Copy all lines in which the word "follow" can be found.

>> BEGIN Data for processing

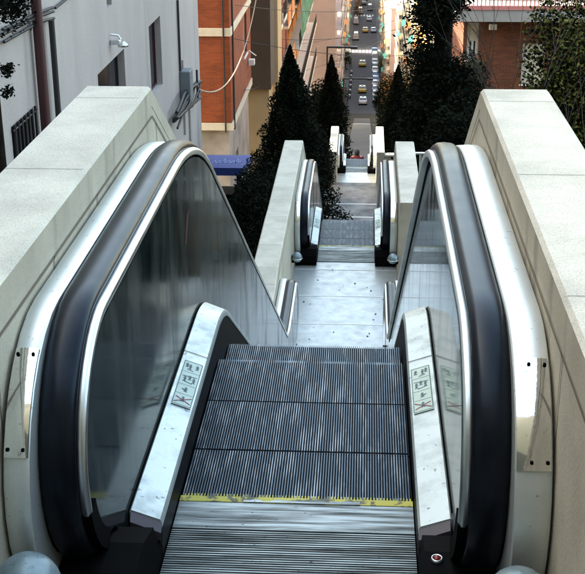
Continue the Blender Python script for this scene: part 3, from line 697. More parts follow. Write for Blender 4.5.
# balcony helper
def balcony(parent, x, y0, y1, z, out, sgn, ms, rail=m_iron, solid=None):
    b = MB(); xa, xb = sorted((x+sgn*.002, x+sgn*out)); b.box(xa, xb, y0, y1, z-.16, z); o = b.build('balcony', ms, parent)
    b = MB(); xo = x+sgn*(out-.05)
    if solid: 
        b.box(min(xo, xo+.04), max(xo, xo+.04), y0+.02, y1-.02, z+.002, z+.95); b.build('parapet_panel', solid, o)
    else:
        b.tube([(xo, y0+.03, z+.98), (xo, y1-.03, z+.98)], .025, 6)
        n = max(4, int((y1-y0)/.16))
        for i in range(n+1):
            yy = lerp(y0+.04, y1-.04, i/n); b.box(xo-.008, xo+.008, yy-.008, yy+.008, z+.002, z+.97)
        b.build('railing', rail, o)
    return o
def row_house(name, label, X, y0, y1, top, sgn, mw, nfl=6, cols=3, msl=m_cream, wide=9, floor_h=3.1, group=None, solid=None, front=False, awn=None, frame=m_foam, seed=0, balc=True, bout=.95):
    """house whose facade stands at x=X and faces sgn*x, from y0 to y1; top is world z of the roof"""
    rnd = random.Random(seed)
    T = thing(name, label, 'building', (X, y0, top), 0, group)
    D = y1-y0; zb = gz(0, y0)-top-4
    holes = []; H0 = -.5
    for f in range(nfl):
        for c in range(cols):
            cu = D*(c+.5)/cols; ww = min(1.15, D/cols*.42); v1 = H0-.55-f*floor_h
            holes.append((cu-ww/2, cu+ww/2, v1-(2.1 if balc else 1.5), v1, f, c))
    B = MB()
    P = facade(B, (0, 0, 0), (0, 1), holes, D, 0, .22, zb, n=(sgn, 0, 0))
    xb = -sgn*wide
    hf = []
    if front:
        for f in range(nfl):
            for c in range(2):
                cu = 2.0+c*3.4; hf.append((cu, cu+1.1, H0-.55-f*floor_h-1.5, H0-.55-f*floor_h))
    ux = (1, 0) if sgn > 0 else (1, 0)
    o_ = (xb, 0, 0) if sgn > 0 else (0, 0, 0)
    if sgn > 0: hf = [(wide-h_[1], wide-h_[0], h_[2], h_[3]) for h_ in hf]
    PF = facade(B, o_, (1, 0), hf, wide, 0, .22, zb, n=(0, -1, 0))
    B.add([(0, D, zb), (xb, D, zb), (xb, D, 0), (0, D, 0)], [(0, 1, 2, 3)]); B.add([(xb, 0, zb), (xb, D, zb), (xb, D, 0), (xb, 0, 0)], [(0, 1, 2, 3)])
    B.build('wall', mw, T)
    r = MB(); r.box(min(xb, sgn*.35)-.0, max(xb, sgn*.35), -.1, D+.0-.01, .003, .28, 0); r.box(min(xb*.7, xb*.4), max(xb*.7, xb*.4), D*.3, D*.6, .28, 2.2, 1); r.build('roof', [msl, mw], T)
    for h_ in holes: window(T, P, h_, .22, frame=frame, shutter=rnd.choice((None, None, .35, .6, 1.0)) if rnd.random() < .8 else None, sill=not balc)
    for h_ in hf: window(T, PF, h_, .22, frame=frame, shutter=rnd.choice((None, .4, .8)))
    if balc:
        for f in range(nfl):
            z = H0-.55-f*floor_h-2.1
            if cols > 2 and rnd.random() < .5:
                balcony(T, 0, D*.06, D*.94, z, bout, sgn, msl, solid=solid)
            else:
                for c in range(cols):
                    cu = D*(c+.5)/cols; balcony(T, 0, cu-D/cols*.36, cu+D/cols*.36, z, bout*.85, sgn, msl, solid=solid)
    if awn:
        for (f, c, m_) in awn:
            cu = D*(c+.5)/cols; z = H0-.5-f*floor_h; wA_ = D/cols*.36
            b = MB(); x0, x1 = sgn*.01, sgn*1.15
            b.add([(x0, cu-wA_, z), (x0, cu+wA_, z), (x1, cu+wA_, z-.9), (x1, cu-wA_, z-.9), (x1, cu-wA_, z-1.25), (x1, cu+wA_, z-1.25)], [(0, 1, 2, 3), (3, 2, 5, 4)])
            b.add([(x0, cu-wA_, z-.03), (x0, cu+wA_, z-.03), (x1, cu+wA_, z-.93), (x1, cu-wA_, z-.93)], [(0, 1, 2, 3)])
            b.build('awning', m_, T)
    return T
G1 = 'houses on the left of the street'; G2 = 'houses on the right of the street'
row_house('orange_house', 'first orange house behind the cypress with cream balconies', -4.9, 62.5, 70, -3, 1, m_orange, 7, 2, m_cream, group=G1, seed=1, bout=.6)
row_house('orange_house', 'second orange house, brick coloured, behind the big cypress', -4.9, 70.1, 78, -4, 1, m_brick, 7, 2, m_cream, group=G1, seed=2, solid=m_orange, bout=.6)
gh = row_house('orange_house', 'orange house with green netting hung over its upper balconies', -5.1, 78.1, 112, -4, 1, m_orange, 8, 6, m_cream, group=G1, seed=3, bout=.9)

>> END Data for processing
>> BEGIN Data for processing

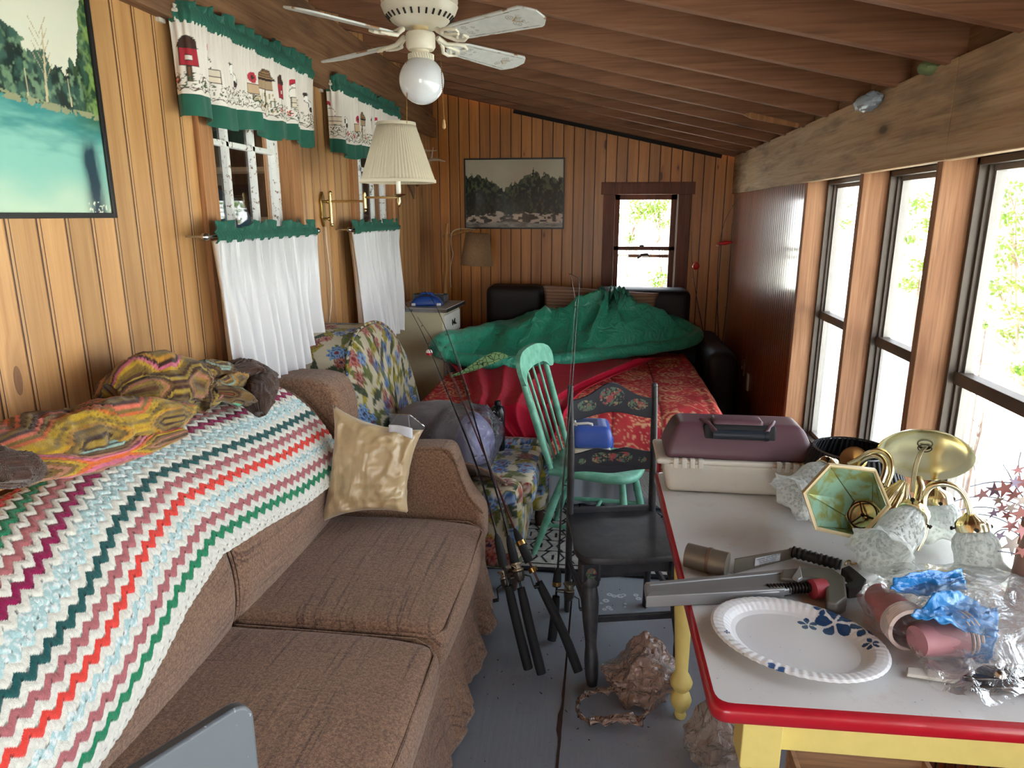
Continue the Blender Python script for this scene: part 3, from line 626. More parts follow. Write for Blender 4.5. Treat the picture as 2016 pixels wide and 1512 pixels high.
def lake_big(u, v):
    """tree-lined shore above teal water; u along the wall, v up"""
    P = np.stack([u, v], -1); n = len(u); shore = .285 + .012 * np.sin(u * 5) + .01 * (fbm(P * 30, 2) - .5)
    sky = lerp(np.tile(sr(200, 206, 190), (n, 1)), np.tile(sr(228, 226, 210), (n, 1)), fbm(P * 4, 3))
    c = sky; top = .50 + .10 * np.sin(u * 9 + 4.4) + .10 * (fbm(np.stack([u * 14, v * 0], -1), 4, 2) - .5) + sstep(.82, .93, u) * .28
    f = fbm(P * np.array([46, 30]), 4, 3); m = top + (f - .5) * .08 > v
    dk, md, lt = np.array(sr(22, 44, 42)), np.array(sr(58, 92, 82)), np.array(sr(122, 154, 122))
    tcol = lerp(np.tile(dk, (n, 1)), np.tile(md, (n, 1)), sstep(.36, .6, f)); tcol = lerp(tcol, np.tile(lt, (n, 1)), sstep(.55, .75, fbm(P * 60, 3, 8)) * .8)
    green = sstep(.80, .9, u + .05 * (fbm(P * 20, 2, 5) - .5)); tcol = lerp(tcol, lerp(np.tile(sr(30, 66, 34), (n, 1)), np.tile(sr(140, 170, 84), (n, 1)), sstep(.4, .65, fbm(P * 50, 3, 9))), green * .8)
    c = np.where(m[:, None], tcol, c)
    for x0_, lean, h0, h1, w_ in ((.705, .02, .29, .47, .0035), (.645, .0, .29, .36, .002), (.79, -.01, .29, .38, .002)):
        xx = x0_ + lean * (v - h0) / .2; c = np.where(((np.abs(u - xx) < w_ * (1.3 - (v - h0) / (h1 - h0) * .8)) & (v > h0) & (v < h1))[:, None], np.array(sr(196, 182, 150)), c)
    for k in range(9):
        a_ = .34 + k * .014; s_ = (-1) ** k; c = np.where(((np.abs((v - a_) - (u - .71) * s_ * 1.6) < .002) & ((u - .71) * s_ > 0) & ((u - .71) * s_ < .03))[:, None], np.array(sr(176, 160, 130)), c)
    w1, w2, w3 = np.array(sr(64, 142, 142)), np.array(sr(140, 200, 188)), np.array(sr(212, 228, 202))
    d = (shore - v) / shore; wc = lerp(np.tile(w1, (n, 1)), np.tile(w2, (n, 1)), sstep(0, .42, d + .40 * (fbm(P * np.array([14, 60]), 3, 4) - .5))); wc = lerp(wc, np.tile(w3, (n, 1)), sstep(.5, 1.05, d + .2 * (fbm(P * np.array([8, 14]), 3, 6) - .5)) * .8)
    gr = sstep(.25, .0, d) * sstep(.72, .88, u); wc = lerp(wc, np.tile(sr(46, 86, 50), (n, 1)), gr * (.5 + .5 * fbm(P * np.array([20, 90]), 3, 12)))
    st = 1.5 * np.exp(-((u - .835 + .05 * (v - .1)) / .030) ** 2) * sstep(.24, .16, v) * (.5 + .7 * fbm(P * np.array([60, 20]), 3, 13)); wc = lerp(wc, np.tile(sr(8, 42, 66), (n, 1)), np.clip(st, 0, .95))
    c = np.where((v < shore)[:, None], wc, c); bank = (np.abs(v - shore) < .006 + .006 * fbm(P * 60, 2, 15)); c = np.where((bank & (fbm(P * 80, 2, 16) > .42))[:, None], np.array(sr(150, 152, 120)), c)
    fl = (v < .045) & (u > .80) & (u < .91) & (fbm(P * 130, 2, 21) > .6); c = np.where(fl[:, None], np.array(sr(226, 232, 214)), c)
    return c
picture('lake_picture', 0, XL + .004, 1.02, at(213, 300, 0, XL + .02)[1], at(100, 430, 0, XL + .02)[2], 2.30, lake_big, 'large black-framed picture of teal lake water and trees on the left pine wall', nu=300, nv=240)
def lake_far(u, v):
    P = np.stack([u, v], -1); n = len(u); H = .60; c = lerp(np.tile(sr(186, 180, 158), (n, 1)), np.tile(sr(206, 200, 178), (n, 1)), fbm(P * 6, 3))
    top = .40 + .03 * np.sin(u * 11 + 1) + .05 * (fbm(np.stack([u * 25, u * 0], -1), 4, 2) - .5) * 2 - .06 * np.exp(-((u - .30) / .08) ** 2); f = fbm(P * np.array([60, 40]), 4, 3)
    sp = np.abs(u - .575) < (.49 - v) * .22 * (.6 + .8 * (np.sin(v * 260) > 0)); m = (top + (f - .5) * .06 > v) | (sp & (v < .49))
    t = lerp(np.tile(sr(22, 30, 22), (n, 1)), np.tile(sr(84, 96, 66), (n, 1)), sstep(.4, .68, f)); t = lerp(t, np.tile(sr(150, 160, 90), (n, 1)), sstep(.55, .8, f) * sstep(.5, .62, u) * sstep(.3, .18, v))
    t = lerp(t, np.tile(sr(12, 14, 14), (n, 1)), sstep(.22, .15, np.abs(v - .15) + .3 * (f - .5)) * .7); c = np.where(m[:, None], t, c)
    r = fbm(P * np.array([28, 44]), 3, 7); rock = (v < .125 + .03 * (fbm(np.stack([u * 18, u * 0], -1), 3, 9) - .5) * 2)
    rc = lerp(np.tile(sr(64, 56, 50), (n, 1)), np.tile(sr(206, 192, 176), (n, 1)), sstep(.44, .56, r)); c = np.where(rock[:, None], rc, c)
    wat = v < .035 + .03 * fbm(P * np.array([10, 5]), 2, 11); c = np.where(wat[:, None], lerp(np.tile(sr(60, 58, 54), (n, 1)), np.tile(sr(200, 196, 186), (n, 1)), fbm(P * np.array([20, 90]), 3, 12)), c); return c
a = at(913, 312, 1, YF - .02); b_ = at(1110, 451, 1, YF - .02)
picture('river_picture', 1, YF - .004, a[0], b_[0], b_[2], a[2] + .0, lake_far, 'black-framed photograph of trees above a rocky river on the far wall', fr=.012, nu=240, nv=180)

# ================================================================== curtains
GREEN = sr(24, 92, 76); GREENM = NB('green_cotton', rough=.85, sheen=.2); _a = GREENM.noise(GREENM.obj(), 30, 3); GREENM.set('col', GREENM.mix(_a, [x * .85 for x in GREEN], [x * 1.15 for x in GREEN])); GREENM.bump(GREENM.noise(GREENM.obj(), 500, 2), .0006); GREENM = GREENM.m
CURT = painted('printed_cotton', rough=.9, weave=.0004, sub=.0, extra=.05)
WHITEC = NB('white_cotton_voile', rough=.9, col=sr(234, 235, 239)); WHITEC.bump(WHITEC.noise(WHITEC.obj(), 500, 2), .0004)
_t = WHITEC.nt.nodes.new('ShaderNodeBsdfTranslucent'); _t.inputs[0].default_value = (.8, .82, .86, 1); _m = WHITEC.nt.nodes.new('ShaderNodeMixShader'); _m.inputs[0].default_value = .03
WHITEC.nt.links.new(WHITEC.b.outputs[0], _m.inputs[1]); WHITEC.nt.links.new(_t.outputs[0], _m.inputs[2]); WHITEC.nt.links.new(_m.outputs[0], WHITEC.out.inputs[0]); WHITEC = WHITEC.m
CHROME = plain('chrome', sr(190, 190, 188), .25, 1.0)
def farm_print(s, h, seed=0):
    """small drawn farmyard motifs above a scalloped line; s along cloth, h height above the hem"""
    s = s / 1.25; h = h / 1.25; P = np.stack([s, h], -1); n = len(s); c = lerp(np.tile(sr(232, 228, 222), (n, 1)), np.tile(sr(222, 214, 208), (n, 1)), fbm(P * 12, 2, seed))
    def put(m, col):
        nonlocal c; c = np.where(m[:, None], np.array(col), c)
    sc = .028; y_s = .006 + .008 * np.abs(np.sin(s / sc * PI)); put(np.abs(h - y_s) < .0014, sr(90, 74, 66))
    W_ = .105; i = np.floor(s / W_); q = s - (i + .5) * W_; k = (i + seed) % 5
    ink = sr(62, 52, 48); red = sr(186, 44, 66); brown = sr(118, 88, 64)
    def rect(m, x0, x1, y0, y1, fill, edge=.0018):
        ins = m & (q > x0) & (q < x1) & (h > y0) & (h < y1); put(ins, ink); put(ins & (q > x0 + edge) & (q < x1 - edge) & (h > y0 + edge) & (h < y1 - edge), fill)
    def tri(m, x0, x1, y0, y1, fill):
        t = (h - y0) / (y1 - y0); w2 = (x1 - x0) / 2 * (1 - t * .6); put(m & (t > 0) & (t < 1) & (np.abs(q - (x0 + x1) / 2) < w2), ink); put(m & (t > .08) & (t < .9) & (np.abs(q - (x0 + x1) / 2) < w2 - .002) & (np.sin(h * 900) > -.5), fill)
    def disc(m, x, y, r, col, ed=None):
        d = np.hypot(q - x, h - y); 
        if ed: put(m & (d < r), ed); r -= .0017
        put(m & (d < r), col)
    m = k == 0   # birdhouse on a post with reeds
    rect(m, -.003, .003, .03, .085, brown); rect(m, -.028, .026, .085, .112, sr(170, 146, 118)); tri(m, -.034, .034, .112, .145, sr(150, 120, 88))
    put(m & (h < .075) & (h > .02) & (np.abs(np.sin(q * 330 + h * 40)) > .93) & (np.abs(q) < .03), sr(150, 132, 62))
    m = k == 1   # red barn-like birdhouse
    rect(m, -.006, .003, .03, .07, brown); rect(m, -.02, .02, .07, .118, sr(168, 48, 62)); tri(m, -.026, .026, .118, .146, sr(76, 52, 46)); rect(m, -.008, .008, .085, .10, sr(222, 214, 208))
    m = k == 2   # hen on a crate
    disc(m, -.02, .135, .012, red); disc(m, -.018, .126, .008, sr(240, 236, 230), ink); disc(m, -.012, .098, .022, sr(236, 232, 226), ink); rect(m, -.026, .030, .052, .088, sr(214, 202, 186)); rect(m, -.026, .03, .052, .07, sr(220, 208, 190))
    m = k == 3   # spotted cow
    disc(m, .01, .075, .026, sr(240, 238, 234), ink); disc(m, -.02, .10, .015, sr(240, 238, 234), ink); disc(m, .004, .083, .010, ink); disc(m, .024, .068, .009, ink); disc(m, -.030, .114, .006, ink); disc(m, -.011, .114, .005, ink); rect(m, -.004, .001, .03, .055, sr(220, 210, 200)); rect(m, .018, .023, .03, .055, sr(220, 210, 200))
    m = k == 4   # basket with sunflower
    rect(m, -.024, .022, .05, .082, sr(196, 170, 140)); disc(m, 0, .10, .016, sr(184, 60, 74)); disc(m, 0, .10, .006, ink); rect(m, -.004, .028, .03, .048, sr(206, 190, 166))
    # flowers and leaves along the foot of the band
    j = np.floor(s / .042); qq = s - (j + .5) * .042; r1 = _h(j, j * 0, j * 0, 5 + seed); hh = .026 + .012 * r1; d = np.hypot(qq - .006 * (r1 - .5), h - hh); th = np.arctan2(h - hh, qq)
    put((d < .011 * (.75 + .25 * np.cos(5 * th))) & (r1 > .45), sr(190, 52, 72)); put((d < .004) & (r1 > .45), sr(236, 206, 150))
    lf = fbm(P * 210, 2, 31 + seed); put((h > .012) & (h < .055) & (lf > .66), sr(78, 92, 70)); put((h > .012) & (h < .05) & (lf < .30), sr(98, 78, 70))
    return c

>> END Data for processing

## Written answer
Continue the Blender Python script for this scene: part 3, from line 697. More parts follow. Write for Blender 4.5.
Continue the Blender Python script for this scene: part 3, from line 626. More parts follow. Write for Blender 4.5. Treat the picture as 2016 pixels wide and 1512 pixels high.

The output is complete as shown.